A Note about Rice Flour

While rice flour is easy to find in San Francisco, we weren’t sure of its availability around the world. If it’s not in your local grocery store, we suggest checking in a specialty shop (somewhere that would sell gluten-free foods) or online (e.g., amazon.com). Be sure not to buy the sweet or glutinous variety, though we’ve found that either white or brown rice flour works just fine. If you are unable to find it, or if you’re just curious about how to make it yourself, it’s not very hard to do at all.
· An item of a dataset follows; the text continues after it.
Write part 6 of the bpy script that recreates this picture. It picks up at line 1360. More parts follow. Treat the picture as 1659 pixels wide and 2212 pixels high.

There are a number of tutorials online, but the basic idea is to put rice in a spice grinder or something else that can break grains, and grind it until it is a fine flour-like powder. You will likely need to sift the final product through a sieve. We found that home-made rice flour altered that balance of ingredients in the topping recipe, specifically requiring more rice flour to make it the appropriate paste-like consistency. As we note below, you want the topping to form a thick layer on the bread. If it’s too watery or drippy, it will not stay on top of the bread and crack like it’s supposed to.

Storage & Freezing Instructions
Store as you would any bread – in a bread box, a paper bag, or loose plastic wrap. Both varieties suggested are best in the first couple of days. The loaves or rolls can also be frozen in plastic – simply toast to reheat.